Over and over again, the theme was: What you buy depends on where you live.

But all while listening, I couldn't help but make a similar connection to teaching, and the content we deliver to our students.

I've been doing a lot of work lately on researching and designing rich assessment tasks (see my post on "ditching effectiveness"). Do these activities follow the same theme?


What's a Frost Heave?

A few summers ago, I was part of a workshop in Toronto that had groups of teachers from various strands/grades brainstorming rich task ideas. The curriculum expectation my group was given to work with had to do with structures and materials - how could different materials impact the structures they form?

Our discussion turned to how different construction materials behave with varying temperatures or conditions. How could we tie this to something the students could relate to?

I suggested frost heaves. The urban teachers in my group looked at me for a moment, unsure of what I meant. I explained that where I live, in Ontario's Near North, as the frost comes up through the ground during the spring thaw, it buckles the road, making for some pretty incredible bumps.

Frost heaves

Pretty much every student around these parts would know what a frost heave was, and would likely have experienced the "thrill" of going over one at a good clip on a school bus. This turned into a great discussion of materials used for making roads, what sorts of experimentation students could do with different types of road surfaces, or even how a civil engineer or a road maintenance worker could come in and speak with the class as a guest expert. We had the makings of a great lesson.

Correction: we had the makings of a great lesson for students in my school board. They have personal experience with frost heaves, and have likely seen the types of damage frost heaves can cause on their parents' cars. They know the local roads where the frost heaves tend to form, and they might even know some of the people who have worked on the roads in the area.

Students in Toronto? They (like their teachers) likely have no connection with frost heaves. Sure, you could explain what they are, convince students that it is a very Canadian problem, show figures about the tremendous amount of money governments have to spend on repairing roads that could be spent elsewhere. But even with all that, students in Toronto would care about these seasonal bumps in the road about as much as my students would care about subways (a mode of transportation with which many of them would be completely unfamiliar).

A really great lesson that might take right off with one group of students, would certainly flop with another. What our students buy into, depends on where they live.


Who is our Market?

Like a company or a marketing agency, part of our job as teachers is to make what we "sell" enticing, interesting, and worth consuming. We want our clientele - the students - to be intrigued by it, to buy it, and to come back for more.

And just like the market for luxury cars, cosmetics, or television viewing, what our students will choose to consume will depend on where they live.

So when we, as teachers, design rich tasks (or even every day assignments!) we must consider our audience. How do we make it personal? What interests our students? What do they experience day to day, or season to season? What happens in our communities, and what do we collectively struggle with?
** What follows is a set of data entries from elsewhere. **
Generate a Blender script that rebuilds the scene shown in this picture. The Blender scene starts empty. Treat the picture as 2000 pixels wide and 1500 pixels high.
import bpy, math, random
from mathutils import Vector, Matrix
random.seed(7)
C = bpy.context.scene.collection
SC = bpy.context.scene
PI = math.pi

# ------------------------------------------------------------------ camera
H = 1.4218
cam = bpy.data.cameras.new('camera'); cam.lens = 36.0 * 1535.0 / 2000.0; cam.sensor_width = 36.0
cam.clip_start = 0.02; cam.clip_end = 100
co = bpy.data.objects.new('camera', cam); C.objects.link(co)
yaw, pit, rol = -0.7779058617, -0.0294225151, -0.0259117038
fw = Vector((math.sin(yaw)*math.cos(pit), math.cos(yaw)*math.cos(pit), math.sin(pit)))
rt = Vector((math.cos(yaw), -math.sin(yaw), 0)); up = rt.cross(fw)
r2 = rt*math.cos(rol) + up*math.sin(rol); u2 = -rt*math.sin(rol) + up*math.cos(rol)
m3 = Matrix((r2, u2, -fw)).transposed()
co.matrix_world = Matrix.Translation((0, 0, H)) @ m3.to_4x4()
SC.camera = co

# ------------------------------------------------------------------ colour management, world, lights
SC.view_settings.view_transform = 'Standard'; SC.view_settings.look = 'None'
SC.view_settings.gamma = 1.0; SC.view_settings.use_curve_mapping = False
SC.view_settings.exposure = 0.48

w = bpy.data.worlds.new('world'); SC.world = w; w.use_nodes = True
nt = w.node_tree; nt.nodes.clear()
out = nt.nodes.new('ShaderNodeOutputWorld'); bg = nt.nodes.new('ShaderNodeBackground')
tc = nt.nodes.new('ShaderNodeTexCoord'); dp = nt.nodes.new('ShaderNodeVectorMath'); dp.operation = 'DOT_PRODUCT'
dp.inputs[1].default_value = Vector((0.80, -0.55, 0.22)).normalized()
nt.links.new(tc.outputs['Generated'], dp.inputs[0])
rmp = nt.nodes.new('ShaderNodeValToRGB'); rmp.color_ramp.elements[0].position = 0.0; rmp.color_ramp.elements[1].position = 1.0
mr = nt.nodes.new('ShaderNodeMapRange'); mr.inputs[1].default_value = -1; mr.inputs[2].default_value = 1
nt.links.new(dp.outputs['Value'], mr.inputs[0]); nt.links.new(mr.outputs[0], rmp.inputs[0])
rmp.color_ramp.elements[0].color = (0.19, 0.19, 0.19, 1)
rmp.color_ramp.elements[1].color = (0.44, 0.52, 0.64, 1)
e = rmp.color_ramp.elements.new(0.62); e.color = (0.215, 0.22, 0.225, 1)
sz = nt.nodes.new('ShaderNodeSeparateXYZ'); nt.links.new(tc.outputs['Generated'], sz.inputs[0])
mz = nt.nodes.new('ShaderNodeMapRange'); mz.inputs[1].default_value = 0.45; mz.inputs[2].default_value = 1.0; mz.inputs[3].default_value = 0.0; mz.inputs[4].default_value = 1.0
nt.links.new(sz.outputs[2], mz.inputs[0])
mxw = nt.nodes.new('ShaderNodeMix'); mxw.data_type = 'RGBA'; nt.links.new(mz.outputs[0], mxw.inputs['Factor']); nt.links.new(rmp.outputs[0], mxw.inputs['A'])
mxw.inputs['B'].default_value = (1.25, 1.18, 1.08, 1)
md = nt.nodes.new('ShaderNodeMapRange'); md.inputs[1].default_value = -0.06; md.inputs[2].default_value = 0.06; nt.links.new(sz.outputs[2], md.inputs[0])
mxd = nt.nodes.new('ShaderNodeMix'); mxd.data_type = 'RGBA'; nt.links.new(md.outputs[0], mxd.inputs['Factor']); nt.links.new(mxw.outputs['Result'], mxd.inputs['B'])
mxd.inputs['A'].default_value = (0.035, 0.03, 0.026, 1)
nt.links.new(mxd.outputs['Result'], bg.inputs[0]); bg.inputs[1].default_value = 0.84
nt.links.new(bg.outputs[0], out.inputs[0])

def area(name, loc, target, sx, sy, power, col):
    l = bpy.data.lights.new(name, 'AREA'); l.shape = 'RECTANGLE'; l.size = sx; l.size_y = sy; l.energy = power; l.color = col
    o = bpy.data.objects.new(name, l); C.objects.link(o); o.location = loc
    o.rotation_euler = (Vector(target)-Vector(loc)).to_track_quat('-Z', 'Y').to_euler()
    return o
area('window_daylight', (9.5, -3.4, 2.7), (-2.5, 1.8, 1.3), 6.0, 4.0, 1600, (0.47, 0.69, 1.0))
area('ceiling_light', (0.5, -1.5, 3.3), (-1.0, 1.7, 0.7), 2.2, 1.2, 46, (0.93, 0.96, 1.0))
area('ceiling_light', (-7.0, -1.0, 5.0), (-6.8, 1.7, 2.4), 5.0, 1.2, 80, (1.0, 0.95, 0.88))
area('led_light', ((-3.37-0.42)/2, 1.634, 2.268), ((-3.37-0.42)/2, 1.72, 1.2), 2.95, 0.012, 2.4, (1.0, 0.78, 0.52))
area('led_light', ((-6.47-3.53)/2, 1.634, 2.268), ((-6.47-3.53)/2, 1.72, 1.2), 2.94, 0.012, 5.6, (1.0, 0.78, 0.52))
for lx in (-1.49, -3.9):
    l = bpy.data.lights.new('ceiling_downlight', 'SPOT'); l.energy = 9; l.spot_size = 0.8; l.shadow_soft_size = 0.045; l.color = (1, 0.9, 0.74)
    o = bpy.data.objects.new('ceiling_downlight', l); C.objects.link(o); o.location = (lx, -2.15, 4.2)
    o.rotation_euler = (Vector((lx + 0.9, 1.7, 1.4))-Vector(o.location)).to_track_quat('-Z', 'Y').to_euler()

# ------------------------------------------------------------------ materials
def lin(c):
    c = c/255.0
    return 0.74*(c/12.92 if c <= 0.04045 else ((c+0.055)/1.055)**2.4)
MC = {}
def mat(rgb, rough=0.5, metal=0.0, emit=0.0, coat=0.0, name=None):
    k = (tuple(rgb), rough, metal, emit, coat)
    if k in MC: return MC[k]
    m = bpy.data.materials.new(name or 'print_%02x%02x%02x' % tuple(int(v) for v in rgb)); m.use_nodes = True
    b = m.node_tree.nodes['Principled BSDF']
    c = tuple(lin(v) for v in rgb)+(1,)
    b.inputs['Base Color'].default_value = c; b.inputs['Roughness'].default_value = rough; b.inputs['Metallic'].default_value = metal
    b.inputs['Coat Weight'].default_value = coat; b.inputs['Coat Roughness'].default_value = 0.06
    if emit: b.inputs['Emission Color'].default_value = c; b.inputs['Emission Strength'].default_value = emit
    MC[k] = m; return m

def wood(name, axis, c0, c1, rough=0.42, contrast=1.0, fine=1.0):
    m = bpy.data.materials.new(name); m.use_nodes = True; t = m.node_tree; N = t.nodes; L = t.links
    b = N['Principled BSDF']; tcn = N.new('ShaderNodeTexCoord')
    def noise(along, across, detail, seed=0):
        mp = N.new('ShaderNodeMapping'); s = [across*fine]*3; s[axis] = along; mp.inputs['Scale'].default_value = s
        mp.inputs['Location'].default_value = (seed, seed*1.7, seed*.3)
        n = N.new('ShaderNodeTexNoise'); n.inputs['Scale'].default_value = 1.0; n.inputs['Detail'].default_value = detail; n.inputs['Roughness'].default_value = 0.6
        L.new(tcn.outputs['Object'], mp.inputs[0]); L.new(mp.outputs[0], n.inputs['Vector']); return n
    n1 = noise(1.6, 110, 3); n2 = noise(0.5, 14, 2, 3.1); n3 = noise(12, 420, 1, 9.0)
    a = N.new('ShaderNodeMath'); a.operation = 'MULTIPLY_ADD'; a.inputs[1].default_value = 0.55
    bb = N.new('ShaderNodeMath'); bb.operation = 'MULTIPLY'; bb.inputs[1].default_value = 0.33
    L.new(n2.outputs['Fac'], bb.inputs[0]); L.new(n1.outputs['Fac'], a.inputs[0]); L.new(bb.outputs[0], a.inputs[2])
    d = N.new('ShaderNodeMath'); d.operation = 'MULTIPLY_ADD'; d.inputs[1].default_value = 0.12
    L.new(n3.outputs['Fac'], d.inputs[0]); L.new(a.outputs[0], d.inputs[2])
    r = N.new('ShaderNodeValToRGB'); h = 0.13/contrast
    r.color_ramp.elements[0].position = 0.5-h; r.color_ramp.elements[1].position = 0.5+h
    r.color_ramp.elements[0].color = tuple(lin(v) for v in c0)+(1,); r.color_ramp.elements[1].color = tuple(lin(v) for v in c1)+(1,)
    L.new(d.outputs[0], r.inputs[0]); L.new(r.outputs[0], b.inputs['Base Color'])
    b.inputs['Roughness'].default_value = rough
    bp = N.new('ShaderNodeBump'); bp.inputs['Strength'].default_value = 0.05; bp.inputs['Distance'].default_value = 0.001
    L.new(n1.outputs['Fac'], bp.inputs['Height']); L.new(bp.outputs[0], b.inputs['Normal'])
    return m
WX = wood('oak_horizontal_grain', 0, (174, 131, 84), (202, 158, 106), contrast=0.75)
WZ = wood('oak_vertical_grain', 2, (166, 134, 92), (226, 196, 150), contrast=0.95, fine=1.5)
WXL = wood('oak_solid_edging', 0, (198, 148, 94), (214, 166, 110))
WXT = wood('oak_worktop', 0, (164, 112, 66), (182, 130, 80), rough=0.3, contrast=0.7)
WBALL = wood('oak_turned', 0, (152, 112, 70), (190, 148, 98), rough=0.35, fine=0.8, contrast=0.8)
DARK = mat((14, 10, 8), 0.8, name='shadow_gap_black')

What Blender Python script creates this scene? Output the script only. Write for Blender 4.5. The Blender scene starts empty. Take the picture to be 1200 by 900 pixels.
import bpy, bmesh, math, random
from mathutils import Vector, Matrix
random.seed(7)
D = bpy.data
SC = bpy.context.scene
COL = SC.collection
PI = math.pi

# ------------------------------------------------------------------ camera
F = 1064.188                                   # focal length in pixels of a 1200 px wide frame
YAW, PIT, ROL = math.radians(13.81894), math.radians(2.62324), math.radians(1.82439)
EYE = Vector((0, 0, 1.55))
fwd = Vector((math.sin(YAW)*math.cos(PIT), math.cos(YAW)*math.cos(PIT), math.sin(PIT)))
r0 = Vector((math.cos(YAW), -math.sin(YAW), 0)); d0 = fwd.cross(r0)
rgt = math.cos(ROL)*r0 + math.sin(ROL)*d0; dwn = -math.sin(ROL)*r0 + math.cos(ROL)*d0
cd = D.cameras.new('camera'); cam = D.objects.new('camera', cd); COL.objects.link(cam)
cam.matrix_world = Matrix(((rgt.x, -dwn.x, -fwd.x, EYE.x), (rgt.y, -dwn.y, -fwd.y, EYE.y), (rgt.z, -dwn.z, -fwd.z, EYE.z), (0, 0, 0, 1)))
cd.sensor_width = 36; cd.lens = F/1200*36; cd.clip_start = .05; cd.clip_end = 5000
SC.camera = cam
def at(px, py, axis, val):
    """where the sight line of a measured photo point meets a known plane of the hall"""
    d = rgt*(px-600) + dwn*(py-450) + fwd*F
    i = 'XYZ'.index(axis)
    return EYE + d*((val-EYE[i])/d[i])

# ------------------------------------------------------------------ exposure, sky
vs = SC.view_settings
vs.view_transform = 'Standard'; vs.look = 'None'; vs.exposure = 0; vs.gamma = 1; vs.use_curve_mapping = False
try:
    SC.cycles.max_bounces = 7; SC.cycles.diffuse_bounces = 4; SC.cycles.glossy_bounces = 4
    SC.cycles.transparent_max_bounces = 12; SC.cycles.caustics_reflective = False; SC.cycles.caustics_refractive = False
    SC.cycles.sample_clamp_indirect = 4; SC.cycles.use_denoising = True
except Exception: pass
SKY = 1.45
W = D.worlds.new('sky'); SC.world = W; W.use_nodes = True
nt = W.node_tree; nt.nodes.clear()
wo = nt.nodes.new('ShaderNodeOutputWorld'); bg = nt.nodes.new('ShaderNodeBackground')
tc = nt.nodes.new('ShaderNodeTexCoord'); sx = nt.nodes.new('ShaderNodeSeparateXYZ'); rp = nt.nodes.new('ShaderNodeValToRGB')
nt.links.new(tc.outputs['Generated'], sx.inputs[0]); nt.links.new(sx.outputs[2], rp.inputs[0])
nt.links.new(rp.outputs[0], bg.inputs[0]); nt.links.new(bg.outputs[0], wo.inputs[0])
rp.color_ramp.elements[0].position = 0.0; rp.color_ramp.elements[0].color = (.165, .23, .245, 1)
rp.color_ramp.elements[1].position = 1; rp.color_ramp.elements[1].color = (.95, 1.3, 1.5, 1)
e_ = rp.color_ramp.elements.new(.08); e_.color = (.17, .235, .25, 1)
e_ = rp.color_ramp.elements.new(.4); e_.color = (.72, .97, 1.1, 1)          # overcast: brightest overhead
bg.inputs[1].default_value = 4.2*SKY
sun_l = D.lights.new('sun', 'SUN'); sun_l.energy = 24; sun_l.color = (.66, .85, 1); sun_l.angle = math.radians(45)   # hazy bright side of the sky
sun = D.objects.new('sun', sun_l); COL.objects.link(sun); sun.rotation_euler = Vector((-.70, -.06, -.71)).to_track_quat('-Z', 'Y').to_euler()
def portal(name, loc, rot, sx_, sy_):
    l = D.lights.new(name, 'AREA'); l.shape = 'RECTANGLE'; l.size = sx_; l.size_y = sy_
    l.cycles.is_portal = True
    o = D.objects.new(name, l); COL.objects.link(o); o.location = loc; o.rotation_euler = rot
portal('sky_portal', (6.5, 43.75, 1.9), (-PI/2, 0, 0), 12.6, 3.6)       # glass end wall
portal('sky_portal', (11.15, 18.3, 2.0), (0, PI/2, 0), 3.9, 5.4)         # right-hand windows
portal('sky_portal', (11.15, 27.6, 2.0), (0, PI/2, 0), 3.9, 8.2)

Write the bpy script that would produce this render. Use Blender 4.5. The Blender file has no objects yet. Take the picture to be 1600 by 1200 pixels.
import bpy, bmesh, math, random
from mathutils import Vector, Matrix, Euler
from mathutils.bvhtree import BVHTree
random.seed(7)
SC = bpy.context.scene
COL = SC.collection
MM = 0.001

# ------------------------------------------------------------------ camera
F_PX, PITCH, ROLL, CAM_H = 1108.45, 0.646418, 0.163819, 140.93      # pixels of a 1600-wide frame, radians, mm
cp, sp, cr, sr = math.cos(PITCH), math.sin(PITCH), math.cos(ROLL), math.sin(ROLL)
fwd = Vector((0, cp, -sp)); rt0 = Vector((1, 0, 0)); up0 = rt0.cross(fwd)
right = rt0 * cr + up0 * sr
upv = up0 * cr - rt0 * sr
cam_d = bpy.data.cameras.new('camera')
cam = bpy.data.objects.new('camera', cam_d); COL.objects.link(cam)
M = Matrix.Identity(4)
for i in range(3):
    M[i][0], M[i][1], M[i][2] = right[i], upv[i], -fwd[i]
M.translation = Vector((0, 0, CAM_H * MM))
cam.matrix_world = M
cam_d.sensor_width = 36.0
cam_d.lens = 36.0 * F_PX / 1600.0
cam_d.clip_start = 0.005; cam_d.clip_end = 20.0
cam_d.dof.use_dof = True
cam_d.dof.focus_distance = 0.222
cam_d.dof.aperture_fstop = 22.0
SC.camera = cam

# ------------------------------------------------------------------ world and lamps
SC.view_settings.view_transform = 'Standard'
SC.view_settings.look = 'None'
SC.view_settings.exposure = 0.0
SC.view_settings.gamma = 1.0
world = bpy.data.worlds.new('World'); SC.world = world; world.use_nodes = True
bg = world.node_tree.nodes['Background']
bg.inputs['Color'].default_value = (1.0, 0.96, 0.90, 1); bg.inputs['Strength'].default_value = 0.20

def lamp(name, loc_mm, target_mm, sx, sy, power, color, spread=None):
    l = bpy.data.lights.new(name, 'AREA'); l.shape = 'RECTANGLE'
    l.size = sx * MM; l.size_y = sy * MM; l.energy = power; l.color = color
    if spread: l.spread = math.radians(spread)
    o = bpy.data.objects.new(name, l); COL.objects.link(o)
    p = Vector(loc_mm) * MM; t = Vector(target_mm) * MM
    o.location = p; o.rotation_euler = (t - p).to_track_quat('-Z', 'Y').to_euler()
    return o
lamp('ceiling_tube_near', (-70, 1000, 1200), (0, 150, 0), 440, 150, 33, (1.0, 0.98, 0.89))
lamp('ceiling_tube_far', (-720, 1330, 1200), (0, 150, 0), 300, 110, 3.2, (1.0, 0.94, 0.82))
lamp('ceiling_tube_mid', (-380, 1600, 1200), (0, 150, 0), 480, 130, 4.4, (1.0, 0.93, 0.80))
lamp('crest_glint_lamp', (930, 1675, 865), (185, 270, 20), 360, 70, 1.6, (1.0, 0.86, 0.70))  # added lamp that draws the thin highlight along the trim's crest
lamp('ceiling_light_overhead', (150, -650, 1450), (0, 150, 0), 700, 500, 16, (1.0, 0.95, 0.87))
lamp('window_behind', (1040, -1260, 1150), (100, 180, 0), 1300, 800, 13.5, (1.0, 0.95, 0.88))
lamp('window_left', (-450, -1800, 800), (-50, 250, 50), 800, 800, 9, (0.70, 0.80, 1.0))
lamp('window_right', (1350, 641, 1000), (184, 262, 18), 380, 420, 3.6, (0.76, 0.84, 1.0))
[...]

When we are looking to design rich tasks - larger, in-depth projects that demand creativity and problem-solving - we have a choice to make: 

If we are using this task in a particular area, will it appeal to the students who live there? Or better yet, will it be something they care enough about that it drives them to learn and be creative? What personal, geographic or community connection do they have with the task?

If we are making a generic task that could be used by students anywhere in the province, is it open enough that there can be more than one spin on it? Does the task address a challenge to which any student can relate? Or can they take the task and successfully approach it from their unique perspective?

As my colleagues and I move forward with a new project for creating rich assessment tasks, keeping in mind where our consumers live, and knowing that this plays an important role in what they'll "buy," will be paramount.

3 comments:

  1. You make some good points. Local knowledge and culture is very important to consider. I wonder if this is one of the reasons that generic resources are often lacking in interest because in order to be accessible to many people, they have to have a baseline experience (read, simple/boring)? I'm starting to think that the 'richness' of a task is best contributed by the learner, rather that have teachers brainstorming different ways to enrich a task (where we'll always miss something of interested to some students). Encouraging creativity in how students explore concepts rather than give them a specific goal to meet? Just an idea...

    ReplyDelete
    Replies
    1. You're absolutely right in that the learner can contribute much of the richness of the task at hand. Some of the best projects I've seen are where the students jumped in and took things in a completely different direction than I had intended (even with all my brainstorming!). We can't lay out all the details in trying to make the perfect rich task (too structured), but can we come up with something really juicy to hook them? Tailor it just enough to entice them, but still leave it open-ended and able to be interpreted in many ways? I struggle sometimes with finding the balance between too much structure, and too little structure, leaving students unsure of where to even start. Thank you for giving me more to think about!

      Delete
    2. I hear ya! It's a constant back and forth with me too. I try to get them fired up to run in a direction that interests them, but sometimes I feel like I'm putting too much of myself in their interests to try and make things richer. I guess going to far sometimes is ok, as long as the end result is good, rich learning by them.